▼

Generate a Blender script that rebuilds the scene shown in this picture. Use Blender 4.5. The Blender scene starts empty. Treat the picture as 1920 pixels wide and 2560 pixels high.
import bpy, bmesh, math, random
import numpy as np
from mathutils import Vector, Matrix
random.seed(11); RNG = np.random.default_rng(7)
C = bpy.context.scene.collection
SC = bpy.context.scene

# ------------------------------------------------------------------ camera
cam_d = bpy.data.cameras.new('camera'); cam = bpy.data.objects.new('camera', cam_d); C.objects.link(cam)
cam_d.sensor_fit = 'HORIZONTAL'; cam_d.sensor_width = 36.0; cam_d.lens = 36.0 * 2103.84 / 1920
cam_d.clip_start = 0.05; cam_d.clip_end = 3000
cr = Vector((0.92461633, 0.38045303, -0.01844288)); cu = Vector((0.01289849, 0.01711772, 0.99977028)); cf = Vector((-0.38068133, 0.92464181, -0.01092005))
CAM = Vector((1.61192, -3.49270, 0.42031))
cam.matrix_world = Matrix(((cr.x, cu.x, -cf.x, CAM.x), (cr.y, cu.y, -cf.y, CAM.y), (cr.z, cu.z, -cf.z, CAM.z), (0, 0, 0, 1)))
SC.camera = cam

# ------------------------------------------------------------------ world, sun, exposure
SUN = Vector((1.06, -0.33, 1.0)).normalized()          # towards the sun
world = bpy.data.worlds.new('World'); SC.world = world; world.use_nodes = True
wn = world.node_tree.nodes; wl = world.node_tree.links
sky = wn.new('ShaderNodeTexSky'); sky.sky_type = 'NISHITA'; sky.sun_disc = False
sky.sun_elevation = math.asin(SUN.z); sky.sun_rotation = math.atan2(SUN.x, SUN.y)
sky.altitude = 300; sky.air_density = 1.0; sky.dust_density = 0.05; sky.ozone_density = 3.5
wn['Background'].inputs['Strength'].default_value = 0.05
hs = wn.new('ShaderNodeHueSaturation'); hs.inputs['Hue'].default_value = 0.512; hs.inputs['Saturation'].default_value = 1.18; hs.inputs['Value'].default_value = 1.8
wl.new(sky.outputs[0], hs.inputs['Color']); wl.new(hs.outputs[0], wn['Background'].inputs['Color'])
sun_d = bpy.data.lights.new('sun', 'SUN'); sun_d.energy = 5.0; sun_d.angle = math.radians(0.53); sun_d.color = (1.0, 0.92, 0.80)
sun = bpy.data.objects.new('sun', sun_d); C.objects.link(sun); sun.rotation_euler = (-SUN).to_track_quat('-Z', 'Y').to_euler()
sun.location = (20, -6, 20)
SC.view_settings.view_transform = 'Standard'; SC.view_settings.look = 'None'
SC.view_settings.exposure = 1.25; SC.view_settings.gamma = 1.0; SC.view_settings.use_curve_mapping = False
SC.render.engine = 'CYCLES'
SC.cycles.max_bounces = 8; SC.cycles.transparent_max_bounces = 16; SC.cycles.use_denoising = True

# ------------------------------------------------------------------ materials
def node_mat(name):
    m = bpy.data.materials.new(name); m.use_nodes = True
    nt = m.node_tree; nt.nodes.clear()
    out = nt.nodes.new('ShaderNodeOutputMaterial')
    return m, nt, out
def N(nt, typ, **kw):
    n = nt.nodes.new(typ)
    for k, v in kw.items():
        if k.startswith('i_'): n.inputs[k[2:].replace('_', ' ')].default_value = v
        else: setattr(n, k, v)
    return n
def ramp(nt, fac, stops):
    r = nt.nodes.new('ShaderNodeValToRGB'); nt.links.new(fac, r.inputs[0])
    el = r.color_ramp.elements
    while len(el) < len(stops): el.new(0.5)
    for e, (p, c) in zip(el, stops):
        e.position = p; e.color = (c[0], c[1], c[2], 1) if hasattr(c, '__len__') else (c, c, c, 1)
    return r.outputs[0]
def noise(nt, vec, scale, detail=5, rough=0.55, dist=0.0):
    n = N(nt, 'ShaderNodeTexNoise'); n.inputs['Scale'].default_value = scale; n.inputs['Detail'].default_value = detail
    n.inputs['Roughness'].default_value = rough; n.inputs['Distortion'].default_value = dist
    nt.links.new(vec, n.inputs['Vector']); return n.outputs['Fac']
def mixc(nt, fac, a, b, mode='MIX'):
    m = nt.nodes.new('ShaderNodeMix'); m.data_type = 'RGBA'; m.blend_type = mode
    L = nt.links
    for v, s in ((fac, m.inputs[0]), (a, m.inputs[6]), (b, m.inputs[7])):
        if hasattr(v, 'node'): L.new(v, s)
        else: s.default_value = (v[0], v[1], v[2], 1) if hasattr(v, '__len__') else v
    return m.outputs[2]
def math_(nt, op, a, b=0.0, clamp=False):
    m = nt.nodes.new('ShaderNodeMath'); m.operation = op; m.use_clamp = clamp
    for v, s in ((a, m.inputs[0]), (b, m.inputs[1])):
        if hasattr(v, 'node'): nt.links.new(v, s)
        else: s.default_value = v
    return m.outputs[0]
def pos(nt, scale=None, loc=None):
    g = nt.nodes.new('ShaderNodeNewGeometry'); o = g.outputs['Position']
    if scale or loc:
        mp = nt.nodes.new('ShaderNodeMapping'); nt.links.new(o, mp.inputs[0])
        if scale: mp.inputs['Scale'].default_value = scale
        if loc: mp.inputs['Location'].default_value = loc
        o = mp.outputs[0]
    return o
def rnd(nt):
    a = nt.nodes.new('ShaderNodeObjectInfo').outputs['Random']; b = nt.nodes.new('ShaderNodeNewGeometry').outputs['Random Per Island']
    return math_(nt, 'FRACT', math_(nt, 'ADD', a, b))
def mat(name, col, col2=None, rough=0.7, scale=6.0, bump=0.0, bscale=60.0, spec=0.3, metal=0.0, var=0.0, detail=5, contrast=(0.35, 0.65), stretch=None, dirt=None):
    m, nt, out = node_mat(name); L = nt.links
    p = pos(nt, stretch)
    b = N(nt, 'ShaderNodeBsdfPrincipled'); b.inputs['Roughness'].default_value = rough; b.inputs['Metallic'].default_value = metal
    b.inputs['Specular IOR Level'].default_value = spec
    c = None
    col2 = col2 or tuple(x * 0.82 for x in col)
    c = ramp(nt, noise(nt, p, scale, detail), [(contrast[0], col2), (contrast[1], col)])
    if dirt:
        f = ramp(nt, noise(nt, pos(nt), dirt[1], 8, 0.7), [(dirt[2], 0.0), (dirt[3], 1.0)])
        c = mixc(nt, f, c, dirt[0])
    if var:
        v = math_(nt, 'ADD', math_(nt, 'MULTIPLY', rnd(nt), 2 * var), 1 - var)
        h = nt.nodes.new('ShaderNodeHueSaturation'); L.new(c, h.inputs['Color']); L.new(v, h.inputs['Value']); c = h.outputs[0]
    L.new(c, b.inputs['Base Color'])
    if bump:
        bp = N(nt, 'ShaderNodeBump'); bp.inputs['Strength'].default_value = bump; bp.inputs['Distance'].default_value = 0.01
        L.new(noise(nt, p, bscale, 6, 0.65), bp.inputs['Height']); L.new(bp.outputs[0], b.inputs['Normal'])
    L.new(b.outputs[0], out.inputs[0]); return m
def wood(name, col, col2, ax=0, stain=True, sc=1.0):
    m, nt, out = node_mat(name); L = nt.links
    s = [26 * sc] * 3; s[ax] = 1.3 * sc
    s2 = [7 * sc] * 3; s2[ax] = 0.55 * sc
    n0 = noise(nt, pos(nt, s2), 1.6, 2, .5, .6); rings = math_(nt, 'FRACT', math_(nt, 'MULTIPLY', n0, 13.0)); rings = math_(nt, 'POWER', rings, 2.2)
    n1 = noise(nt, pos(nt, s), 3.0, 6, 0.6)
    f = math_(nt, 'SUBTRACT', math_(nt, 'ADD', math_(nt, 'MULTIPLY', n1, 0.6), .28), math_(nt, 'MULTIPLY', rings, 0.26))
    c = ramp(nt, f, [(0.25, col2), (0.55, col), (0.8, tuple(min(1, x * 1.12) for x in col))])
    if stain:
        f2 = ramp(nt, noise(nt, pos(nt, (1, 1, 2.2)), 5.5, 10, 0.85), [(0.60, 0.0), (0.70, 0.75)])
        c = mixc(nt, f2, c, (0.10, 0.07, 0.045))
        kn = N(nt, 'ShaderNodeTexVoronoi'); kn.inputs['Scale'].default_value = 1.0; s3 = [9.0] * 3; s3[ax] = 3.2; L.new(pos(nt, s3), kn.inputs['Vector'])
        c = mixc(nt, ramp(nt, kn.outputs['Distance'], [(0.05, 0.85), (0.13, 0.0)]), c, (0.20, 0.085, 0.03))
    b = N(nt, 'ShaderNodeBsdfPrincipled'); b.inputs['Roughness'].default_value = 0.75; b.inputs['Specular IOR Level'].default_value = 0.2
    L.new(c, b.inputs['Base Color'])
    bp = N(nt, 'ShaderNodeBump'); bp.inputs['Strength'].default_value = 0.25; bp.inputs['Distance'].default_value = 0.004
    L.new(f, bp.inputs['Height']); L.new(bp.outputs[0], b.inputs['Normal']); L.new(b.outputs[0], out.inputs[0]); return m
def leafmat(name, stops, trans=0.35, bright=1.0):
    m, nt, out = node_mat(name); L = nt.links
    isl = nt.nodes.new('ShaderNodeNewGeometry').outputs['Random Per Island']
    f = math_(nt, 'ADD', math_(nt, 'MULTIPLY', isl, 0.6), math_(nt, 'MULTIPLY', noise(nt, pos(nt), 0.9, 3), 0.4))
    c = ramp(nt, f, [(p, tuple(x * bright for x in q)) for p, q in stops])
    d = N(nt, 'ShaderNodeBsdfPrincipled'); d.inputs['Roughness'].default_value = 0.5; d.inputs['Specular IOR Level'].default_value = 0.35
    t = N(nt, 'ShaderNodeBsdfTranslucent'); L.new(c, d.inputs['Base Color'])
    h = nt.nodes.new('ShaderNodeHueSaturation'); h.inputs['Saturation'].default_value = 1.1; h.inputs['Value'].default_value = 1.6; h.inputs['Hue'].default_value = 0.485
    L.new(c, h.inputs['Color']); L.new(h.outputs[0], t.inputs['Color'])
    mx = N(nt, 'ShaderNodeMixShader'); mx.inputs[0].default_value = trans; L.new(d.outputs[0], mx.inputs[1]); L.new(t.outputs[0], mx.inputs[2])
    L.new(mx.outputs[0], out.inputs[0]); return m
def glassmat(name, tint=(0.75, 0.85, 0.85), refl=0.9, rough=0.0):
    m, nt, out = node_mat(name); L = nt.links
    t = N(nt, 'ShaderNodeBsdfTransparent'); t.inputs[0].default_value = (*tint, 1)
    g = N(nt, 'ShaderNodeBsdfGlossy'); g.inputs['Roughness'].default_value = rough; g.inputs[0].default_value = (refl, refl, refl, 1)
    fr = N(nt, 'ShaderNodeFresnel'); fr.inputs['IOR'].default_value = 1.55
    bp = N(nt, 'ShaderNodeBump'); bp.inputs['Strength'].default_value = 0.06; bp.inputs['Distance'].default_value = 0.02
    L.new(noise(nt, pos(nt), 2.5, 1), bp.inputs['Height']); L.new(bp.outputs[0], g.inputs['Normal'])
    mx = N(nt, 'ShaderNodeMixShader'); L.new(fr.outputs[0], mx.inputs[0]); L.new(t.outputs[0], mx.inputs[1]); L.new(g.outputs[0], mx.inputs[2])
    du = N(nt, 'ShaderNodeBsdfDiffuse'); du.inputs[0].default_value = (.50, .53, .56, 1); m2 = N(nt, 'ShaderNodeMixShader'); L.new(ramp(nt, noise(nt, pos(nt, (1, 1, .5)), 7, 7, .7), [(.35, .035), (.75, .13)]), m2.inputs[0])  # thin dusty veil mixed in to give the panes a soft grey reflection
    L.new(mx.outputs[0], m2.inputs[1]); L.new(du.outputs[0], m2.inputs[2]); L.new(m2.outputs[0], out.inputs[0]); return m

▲

» **Written task**:
Exactly as they appear, please write out the lines from the opening of the listing above down to the line containing "SC = bpy.context.scene", with both end lines included.

» **Finished task**:
Generate a Blender script that rebuilds the scene shown in this picture. Use Blender 4.5. The Blender scene starts empty. Treat the picture as 1920 pixels wide and 2560 pixels high.
import bpy, bmesh, math, random
import numpy as np
from mathutils import Vector, Matrix
random.seed(11); RNG = np.random.default_rng(7)
C = bpy.context.scene.collection
SC = bpy.context.scene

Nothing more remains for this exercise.